Under the pressure to implement requests quickly, quality can take a back seat. Throughout all updates, I preserved the integrity of the original designs, using existing layouts and style sheets as much as possible. When new designs were needed to accommodate changes such as new layouts, I worked carefully to extend the existing design to preserve the original look and feel.

Modern websites are incredibly complex, and it can be a challenge to keep them looking fresh, and working as they should, over the long term. With several people maintaining the sites, some inexperienced and operating in uncoordinated fashion, it was not unusual for a seemingly simple update, typically to a style sheet or JavaScript code, to have unexpected side effects elsewhere on the site. In the worst cases, layouts were broken, or crucial operating features were disabled, on pages the developer might never imagine would be affected, so never thought to check. I was vigilant in testing pages regularly throughout each site, in various browsers, to proactively catch and correct such problems, which could easily go undetected and proliferate.

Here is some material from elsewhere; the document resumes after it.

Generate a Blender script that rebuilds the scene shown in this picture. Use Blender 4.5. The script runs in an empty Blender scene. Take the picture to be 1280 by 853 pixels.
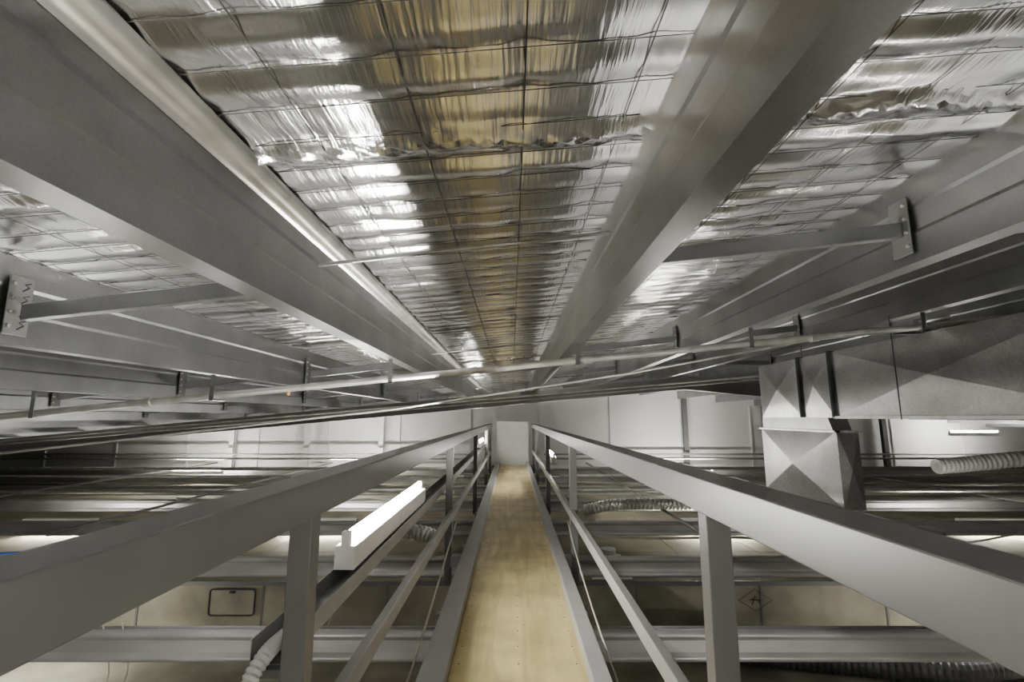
import bpy, math, random
import numpy as np
from mathutils import Vector, Matrix
random.seed(4); rng=np.random.default_rng(7)
OFF=2.5            # camera sits 2.5 m above the lower slab; all z below are relative to eye level
F=600.0

# ---------------------------------------------------------------- materials
def mat(name, col, rough=.5, metal=0., noise=None, bump=None, spangle=None, emit=None):
    m=bpy.data.materials.new(name); m.use_nodes=True
    nt=m.node_tree; N=nt.nodes; L=nt.links
    b=N['Principled BSDF']
    b.inputs['Base Color'].default_value=(*col,1); b.inputs['Roughness'].default_value=rough
    b.inputs['Metallic'].default_value=metal
    tc=N.new('ShaderNodeTexCoord')
    def mp(scale):
        n=N.new('ShaderNodeMapping'); n.inputs['Scale'].default_value=scale
        L.new(tc.outputs['Object'],n.inputs['Vector']); return n
    if noise:
        sc,amt,detail=noise
        mm=mp(sc); t=N.new('ShaderNodeTexNoise'); t.inputs['Scale'].default_value=1; t.inputs['Detail'].default_value=detail
        L.new(mm.outputs[0],t.inputs['Vector'])
        r=N.new('ShaderNodeValToRGB'); r.color_ramp.elements[0].position=.3; r.color_ramp.elements[1].position=.7
        r.color_ramp.elements[0].color=(*[c*(1-amt) for c in col],1)
        r.color_ramp.elements[1].color=(*[min(1,c*(1+amt)) for c in col],1)
        L.new(t.outputs['Fac'],r.inputs[0]); L.new(r.outputs[0],b.inputs['Base Color'])
    if spangle:
        sc,amt=spangle
        mm=mp((sc,sc,sc)); v=N.new('ShaderNodeTexVoronoi'); v.inputs['Scale'].default_value=1
        L.new(mm.outputs[0],v.inputs['Vector'])
        sp=N.new('ShaderNodeSeparateColor'); L.new(v.outputs['Color'],sp.inputs[0])
        n2=N.new('ShaderNodeTexNoise'); n2.inputs['Scale'].default_value=2.6; n2.inputs['Detail'].default_value=3
        L.new(tc.outputs['Object'],n2.inputs['Vector'])
        mr=N.new('ShaderNodeMapRange'); mr.inputs['From Min'].default_value=.3; mr.inputs['From Max'].default_value=.7
        mr.inputs['To Min'].default_value=.84; mr.inputs['To Max'].default_value=1.12; L.new(n2.outputs['Fac'],mr.inputs['Value'])
        mx=N.new('ShaderNodeMix'); mx.data_type='RGBA'
        mx.inputs['A'].default_value=(*[c*(1-amt) for c in col],1); mx.inputs['B'].default_value=(*[min(1,c*(1+amt)) for c in col],1)
        L.new(sp.outputs[1],mx.inputs['Factor'])
        vm=N.new('ShaderNodeVectorMath'); vm.operation='SCALE'; L.new(mx.outputs['Result'],vm.inputs[0]); L.new(mr.outputs[0],vm.inputs['Scale'])
        L.new(vm.outputs[0],b.inputs['Base Color'])
    if bump:
        sc,st,dist=bump
        mm=mp(sc); t=N.new('ShaderNodeTexNoise'); t.inputs['Scale'].default_value=1; t.inputs['Detail'].default_value=2
        L.new(mm.outputs[0],t.inputs['Vector'])
        bu=N.new('ShaderNodeBump'); bu.inputs['Strength'].default_value=st; bu.inputs['Distance'].default_value=dist
        L.new(t.outputs['Fac'],bu.inputs['Height']); L.new(bu.outputs[0],b.inputs['Normal'])
    if emit:
        b.inputs['Emission Color'].default_value=(*emit[0],1); b.inputs['Emission Strength'].default_value=emit[1]
    return m

M_foil=mat('aluminium_foil',(.90,.90,.91),.20,1.0,noise=((3,1.5,3),.05,2),bump=((75,5,8),.45,.004))
M_galv=mat('galvanised_purlin',(.41,.415,.42),.33,.95,spangle=(140,.035))
M_duct=mat('duct_galvanised',(.58,.58,.58),.35,.92,spangle=(85,.09))
M_pipe=mat('galvanised_pipe',(.68,.68,.66),.34,.7,noise=((9,9,9),.15,2))
M_wire=mat('mesh_wire',(.13,.125,.12),.5,.6)
M_rail=mat('grey_painted_steel',(.19,.19,.188),.33,.0,noise=((5,5,5),.04,2))
M_kerb=mat('kerb_steel',(.36,.36,.355),.36,.1,noise=((6,6,6),.06,2))
M_frame=mat('support_beam_steel',(.45,.45,.45),.36,.4,noise=((2,6,6),.12,2))
M_dark=mat('dark_steel',(.08,.08,.085),.5,.4,noise=((4,4,4),.2,2))
M_white=mat('white_enamel',(.8,.8,.79),.35,.0,noise=((8,8,8),.03,1))
M_wall=mat('white_wall_panel',(.80,.80,.79),.6,.0,noise=((.8,.8,.8),.04,2))
M_conc=mat('beige_concrete',(.30,.285,.225),.8,.0,noise=((1.6,1.6,1.6),.35,5))
M_deckb=mat('lower_deck_board',(.36,.34,.26),.8,.0,noise=((1.1,1.1,1.1),.3,4))
WH=(1.0,.975,.92)
M_tube=mat('fluorescent_tube',(1,1,1),.3,0,emit=(WH,240))
M_fill_low=mat('added_fill_tube_low',(1,1,1),.3,0,emit=(WH,110))  # glow for added lamps that brighten the lower level
M_fill_far=mat('added_fill_tube_far',(1,1,1),.3,0,emit=(WH,340))  # glow for added lamps that brighten the far wall
M_hose=mat('white_conduit',(.68,.68,.66),.45,0,noise=((9,9,9),.05,1))
M_plug=mat('brass_fitting',(.45,.28,.12),.5,.4,noise=((9,9,9),.1,1))
M_black=mat('black_marking',(.02,.02,.02),.6,0,noise=((9,9,9),.1,1))
M_cable=mat('cable_sheath',(.48,.46,.40),.6,0,noise=((9,9,9),.1,1))
M_blue=mat('blue_cable',(.05,.12,.4),.5,0,noise=((9,9,9),.1,1))

# plywood
M_ply=bpy.data.materials.new('plywood'); M_ply.use_nodes=True
nt=M_ply.node_tree;N=nt.nodes;L=nt.links;b=N['Principled BSDF'];b.inputs['Roughness'].default_value=.36
tc=N.new('ShaderNodeTexCoord')
mp=N.new('ShaderNodeMapping');mp.inputs['Scale'].default_value=(8,.9,1);L.new(tc.outputs['Object'],mp.inputs[0])
t=N.new('ShaderNodeTexNoise');t.inputs['Scale'].default_value=1.3;t.inputs['Detail'].default_value=5;t.inputs['Distortion'].default_value=.9;L.new(mp.outputs[0],t.inputs['Vector'])
r=N.new('ShaderNodeValToRGB');e=r.color_ramp.elements;e[0].position=.3;e[0].color=(.50,.405,.205,1);e[1].position=.7;e[1].color=(.72,.62,.36,1);L.new(t.outputs['Fac'],r.inputs[0])
v=N.new('ShaderNodeTexVoronoi');v.inputs['Scale'].default_value=4;L.new(tc.outputs['Object'],v.inputs['Vector'])
kr=N.new('ShaderNodeValToRGB');kr.color_ramp.elements[0].position=.04;kr.color_ramp.elements[0].color=(.55,.42,.28,1);kr.color_ramp.elements[1].position=.10;kr.color_ramp.elements[1].color=(1,1,1,1);L.new(v.outputs['Distance'],kr.inputs[0])
d=N.new('ShaderNodeTexNoise');d.inputs['Scale'].default_value=3;d.inputs['Detail'].default_value=6;L.new(tc.outputs['Object'],d.inputs['Vector'])
dr=N.new('ShaderNodeValToRGB');dr.color_ramp.elements[0].position=.35;dr.color_ramp.elements[0].color=(.74,.74,.73,1);dr.color_ramp.elements[1].position=.6;dr.color_ramp.elements[1].color=(1,1,1,1);L.new(d.outputs['Fac'],dr.inputs[0])
m1=N.new('ShaderNodeMix');m1.data_type='RGBA';m1.blend_type='MULTIPLY';m1.inputs['Factor'].default_value=1;L.new(r.outputs[0],m1.inputs['A']);L.new(kr.outputs[0],m1.inputs['B'])
m2=N.new('ShaderNodeMix');m2.data_type='RGBA';m2.blend_type='MULTIPLY';m2.inputs['Factor'].default_value=1;L.new(m1.outputs['Result'],m2.inputs['A']);L.new(dr.outputs[0],m2.inputs['B'])
L.new(m2.outputs['Result'],b.inputs['Base Color'])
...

At SCPD, decisions on websites were made collaboratively which typically required several iterations where multiple designs were considered and tweaked. I am accustomed to being part of a team, and taking a lead role in collaborations when necessary.

I produced many photographs appearing on the sites, often of the picturesque Stanford campus, see samples at https://gerardlum.smugmug.com/Stanford.

Samples

Screen shots of some representative sites maintained, or created and maintained, by me appear below. I would have provided links, but the actual sites are no longer live.

Samples: SCPD Main Website

On the SCPD main website, I maintained the pages which describe the many services provided by SCPD, the complex admission procedures, profiles of engineers who have completed SCPD programs, and more. (Pages related to course registration, provided by Destiny Solutions, were maintained by others.)

The main site, designed in collaboration with the professional design firm Kapow, was typical of the time of its launch in 2008—information-heavy using small type, included Flash, and designed with a fixed width for viewing on desktop monitors. The site had dozens of pages, accessed through a complex menu. Detailed styling was achieved with very complex style sheets. (In 2008, this was state-of-the-art. Over the next few years, with the advent of tablets and smartphones, web design changed dramatically with the emergence of mobile-first strategies and responsive designs.)

Following are two representative screenshots:

SCPD stayed with this version of the main site for nearly six years until July 2014, when it was replaced with a new, responsive, Drupal version.

Samples: SCPD Mini-sites, Responsive

Mini-sites are smaller websites dedicated to a single program offered by SCPD. Kapow designed a responsive mini-site for the Innovation and Entrepreneurship Certificate in early 2013; I extended the original design to other similar programs, standardizing the look and feel, and simplifying maintenance. In all cases, we were careful to incorporate the Stanford branding specified by the Stanford Identity Toolkit.

Following are screenshots of three such mini-sites (desktop view):

The actual mini-sites I created and maintained were later incorporated into sections of a larger, Stanford Online website, after my time at SCPD.